-- WHAT THIS TASK INVOLVES --
Only the lines from the one with "Generate a Blender" to the one with "fo.rotation_euler = (math.radians(55), 0, math.radians(-7))", both included, should be output, without any images.

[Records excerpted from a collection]
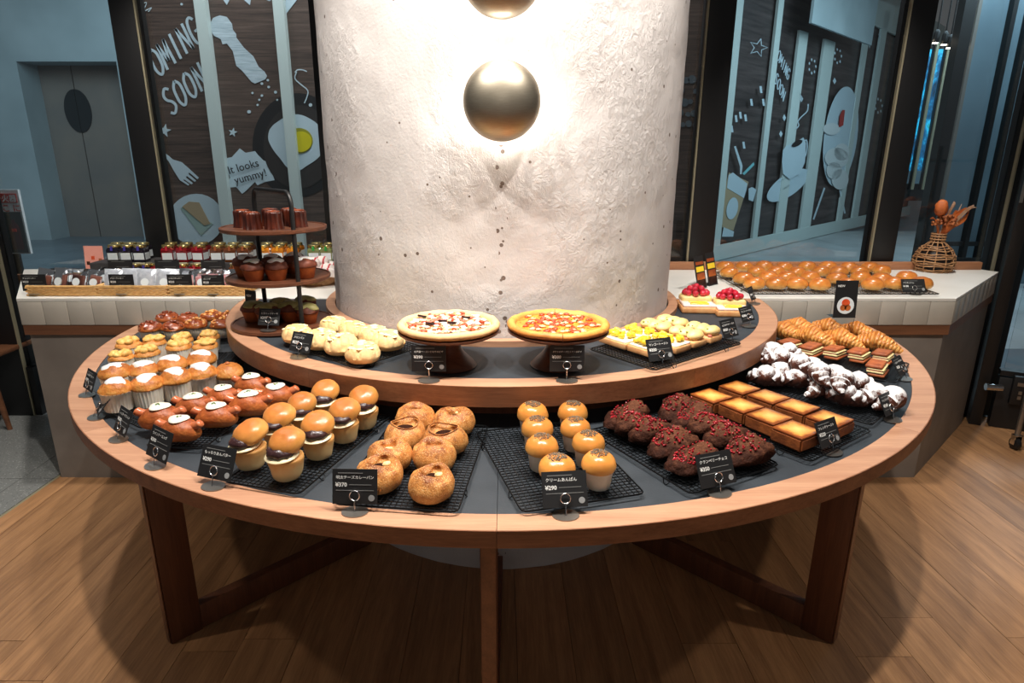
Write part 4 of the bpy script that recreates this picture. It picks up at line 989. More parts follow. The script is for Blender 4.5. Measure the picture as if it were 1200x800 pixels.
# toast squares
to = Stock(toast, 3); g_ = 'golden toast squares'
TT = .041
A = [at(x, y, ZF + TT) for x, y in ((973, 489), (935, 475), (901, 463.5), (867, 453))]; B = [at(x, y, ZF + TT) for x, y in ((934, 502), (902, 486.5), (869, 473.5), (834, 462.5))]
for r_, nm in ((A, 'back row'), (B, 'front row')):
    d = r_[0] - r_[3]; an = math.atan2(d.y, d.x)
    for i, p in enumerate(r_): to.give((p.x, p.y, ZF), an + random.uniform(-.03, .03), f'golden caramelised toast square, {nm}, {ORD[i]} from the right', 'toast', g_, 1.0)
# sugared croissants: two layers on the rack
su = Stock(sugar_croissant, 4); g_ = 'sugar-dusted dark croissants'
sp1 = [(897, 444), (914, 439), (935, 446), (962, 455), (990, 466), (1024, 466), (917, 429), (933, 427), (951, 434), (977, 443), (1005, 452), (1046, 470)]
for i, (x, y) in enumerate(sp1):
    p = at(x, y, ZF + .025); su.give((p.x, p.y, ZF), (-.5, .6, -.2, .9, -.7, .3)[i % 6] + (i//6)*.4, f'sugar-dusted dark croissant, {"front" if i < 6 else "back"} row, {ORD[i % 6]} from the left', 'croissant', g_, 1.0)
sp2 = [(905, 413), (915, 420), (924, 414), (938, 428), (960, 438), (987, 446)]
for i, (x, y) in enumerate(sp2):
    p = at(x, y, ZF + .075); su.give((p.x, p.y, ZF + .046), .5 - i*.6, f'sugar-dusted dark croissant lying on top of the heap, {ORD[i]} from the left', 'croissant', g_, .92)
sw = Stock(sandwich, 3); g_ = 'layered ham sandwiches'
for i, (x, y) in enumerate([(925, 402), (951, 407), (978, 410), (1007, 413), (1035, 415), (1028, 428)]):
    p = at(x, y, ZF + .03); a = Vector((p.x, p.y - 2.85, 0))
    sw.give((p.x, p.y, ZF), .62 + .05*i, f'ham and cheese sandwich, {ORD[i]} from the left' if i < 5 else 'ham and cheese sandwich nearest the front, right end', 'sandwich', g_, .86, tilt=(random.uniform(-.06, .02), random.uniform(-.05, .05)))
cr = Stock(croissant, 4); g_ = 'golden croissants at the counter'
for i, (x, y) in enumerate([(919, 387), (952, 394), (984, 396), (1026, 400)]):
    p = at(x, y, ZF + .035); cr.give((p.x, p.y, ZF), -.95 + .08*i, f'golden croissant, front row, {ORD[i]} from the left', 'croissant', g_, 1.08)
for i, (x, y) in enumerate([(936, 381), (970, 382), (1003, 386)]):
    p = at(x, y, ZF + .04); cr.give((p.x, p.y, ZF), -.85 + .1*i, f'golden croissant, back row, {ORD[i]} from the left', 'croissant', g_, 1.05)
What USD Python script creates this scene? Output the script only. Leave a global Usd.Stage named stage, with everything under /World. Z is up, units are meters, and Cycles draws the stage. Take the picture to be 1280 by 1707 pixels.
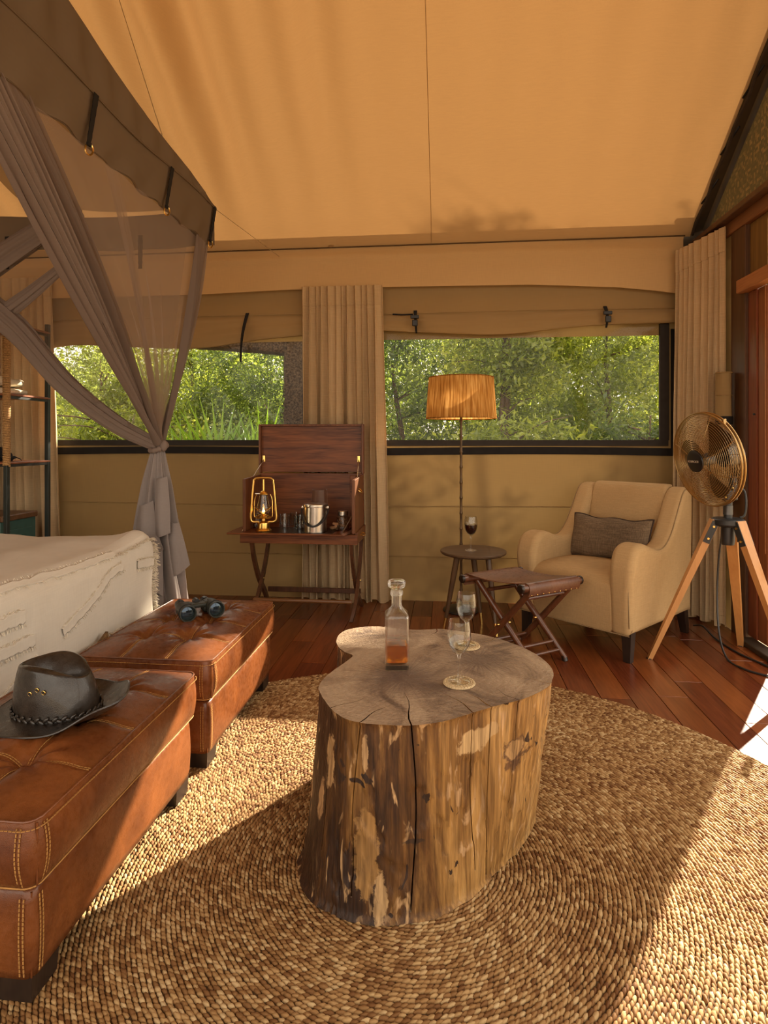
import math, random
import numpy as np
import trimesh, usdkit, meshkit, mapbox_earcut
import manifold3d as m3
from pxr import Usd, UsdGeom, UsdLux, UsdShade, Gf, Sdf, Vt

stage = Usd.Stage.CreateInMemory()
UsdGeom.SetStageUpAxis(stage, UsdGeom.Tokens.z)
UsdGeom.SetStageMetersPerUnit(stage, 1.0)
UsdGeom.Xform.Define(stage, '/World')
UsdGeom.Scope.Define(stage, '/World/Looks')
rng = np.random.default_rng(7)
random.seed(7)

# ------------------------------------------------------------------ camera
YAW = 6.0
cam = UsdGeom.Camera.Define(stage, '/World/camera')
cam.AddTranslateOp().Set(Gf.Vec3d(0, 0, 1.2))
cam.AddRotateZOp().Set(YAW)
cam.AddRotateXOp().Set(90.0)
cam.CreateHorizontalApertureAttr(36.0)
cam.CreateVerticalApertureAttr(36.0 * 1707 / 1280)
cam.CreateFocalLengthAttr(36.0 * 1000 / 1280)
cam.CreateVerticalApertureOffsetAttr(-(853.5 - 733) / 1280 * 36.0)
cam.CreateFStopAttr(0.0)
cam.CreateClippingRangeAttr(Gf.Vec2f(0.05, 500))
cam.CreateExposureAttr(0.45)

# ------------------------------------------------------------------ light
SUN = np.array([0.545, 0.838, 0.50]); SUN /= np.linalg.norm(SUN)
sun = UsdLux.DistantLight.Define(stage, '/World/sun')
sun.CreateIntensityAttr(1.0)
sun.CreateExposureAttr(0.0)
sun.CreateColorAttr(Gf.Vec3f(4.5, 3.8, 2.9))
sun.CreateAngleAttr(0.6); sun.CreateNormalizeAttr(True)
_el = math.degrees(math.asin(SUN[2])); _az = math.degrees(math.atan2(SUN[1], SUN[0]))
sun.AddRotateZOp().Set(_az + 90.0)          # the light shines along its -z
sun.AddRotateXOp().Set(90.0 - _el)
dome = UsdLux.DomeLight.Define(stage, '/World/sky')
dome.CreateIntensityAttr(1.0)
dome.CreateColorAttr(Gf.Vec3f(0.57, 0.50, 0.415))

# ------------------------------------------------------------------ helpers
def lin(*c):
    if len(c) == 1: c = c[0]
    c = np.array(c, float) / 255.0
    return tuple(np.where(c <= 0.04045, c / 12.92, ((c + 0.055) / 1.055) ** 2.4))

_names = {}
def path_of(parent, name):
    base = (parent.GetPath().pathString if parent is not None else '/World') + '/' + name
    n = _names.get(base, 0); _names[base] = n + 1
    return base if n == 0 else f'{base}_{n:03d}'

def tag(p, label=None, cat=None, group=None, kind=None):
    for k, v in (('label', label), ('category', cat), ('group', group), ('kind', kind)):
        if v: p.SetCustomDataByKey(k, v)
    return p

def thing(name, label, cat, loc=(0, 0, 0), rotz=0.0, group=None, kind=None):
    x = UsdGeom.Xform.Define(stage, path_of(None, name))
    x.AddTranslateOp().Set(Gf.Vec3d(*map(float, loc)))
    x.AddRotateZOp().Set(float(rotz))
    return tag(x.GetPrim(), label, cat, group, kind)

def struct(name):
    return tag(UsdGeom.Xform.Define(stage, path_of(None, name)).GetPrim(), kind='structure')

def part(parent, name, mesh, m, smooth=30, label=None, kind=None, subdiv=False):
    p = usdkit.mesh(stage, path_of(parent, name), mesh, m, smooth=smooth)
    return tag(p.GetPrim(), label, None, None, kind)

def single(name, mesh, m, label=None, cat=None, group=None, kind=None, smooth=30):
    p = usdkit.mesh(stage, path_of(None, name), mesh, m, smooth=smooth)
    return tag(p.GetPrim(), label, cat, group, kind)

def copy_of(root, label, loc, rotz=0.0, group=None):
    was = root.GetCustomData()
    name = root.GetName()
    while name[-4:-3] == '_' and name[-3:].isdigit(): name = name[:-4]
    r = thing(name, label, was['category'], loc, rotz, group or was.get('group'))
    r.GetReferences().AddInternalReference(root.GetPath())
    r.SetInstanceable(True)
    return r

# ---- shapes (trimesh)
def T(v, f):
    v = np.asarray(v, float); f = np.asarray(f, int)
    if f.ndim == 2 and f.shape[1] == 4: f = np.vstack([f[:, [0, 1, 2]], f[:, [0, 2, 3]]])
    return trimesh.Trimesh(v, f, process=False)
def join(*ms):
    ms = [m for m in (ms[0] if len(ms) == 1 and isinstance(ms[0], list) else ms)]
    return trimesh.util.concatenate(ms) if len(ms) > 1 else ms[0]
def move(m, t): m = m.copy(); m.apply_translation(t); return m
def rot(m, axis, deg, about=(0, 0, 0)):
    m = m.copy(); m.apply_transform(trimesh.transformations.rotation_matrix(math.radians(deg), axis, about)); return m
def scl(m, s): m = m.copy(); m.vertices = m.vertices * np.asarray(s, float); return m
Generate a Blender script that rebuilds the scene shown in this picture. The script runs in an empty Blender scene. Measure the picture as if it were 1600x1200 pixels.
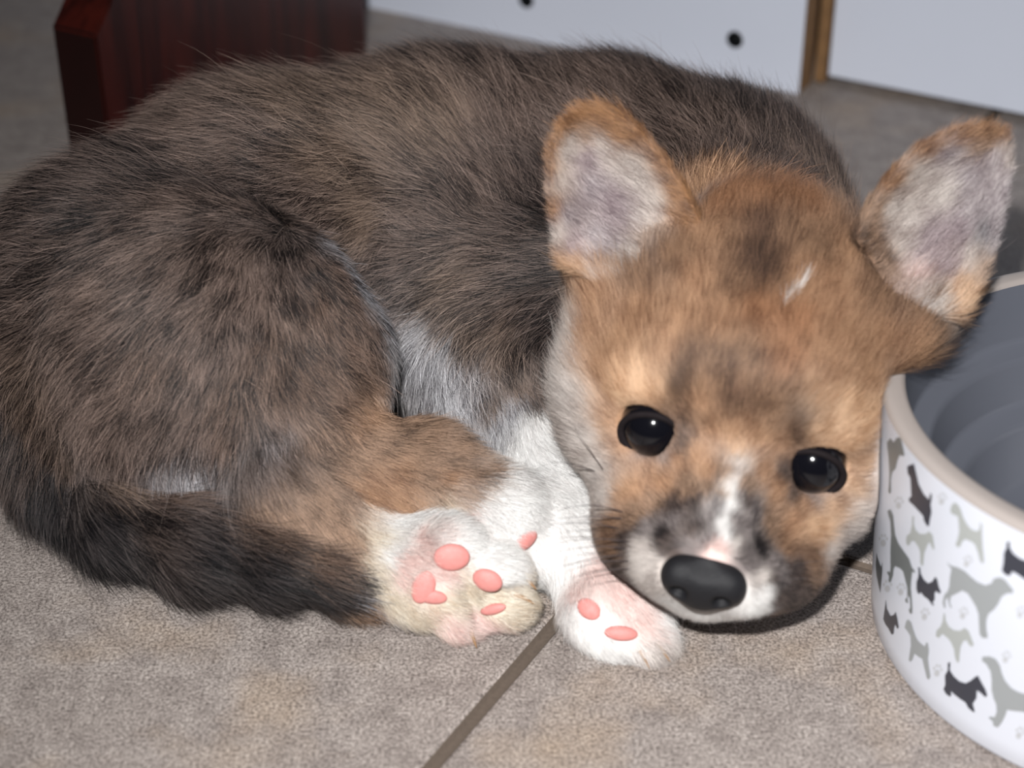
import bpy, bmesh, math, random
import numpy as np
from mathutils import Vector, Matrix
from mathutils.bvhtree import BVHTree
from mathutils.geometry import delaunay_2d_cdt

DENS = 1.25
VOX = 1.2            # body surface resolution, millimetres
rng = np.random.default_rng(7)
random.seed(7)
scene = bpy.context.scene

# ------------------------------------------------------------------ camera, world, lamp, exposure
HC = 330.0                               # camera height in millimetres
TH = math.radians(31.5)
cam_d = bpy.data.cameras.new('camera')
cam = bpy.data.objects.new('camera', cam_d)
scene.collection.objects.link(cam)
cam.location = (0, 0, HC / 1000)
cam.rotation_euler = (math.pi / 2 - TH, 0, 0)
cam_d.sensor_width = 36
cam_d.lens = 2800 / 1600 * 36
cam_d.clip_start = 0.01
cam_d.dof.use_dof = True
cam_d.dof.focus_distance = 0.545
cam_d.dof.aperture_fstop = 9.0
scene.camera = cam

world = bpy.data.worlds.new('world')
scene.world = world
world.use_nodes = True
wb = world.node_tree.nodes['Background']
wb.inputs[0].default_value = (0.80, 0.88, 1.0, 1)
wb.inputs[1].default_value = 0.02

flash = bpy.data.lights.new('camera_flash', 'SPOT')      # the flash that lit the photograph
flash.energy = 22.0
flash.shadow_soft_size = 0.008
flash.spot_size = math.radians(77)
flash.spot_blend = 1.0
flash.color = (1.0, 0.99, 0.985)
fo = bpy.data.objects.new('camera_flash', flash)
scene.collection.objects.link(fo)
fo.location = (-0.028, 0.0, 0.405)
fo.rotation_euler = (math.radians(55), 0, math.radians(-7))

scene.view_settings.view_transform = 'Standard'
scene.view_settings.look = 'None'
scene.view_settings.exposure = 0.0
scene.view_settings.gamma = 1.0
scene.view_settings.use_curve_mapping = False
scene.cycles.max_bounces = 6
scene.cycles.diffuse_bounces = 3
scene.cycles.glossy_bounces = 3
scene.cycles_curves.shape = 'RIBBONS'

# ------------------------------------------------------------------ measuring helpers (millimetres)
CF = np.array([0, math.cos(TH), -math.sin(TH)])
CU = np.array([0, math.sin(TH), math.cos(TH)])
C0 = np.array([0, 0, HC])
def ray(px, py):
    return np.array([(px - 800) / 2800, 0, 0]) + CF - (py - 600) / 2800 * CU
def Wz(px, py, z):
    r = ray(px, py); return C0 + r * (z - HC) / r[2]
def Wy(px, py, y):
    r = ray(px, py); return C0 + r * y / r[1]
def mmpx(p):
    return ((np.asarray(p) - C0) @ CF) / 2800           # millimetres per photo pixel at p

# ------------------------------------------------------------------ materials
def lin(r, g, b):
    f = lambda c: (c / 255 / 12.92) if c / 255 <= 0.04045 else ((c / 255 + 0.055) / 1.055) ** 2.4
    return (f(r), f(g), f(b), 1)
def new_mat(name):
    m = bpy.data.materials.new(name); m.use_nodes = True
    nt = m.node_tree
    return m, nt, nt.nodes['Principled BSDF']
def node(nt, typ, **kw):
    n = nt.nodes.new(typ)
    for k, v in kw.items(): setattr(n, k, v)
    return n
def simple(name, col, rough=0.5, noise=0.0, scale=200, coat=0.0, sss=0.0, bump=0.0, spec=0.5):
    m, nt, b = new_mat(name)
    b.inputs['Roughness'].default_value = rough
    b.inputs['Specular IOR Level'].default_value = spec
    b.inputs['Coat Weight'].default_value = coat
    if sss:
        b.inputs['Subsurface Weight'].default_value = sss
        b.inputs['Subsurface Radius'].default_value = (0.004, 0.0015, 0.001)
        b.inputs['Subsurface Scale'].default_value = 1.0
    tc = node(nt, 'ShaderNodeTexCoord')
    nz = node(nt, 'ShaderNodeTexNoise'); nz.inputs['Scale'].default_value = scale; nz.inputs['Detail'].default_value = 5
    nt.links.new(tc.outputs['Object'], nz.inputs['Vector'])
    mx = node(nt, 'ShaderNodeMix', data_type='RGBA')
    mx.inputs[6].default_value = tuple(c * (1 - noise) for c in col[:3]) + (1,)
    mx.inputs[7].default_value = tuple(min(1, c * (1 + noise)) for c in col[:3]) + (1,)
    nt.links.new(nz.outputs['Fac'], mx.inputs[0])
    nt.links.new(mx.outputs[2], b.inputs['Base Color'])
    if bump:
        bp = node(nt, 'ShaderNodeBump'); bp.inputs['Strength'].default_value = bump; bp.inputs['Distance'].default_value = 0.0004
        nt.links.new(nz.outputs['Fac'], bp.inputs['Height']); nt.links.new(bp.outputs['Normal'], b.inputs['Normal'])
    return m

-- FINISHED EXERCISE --
Generate a Blender script that rebuilds the scene shown in this picture. The script runs in an empty Blender scene. Measure the picture as if it were 1600x1200 pixels.
import bpy, bmesh, math, random
import numpy as np
from mathutils import Vector, Matrix
from mathutils.bvhtree import BVHTree
from mathutils.geometry import delaunay_2d_cdt

DENS = 1.25
VOX = 1.2            # body surface resolution, millimetres
rng = np.random.default_rng(7)
random.seed(7)
scene = bpy.context.scene

# ------------------------------------------------------------------ camera, world, lamp, exposure
HC = 330.0                               # camera height in millimetres
TH = math.radians(31.5)
cam_d = bpy.data.cameras.new('camera')
cam = bpy.data.objects.new('camera', cam_d)
scene.collection.objects.link(cam)
cam.location = (0, 0, HC / 1000)
cam.rotation_euler = (math.pi / 2 - TH, 0, 0)
cam_d.sensor_width = 36
cam_d.lens = 2800 / 1600 * 36
cam_d.clip_start = 0.01
cam_d.dof.use_dof = True
cam_d.dof.focus_distance = 0.545
cam_d.dof.aperture_fstop = 9.0
scene.camera = cam

world = bpy.data.worlds.new('world')
scene.world = world
world.use_nodes = True
wb = world.node_tree.nodes['Background']
wb.inputs[0].default_value = (0.80, 0.88, 1.0, 1)
wb.inputs[1].default_value = 0.02

flash = bpy.data.lights.new('camera_flash', 'SPOT')      # the flash that lit the photograph
flash.energy = 22.0
flash.shadow_soft_size = 0.008
flash.spot_size = math.radians(77)
flash.spot_blend = 1.0
flash.color = (1.0, 0.99, 0.985)
fo = bpy.data.objects.new('camera_flash', flash)
scene.collection.objects.link(fo)
fo.location = (-0.028, 0.0, 0.405)
fo.rotation_euler = (math.radians(55), 0, math.radians(-7))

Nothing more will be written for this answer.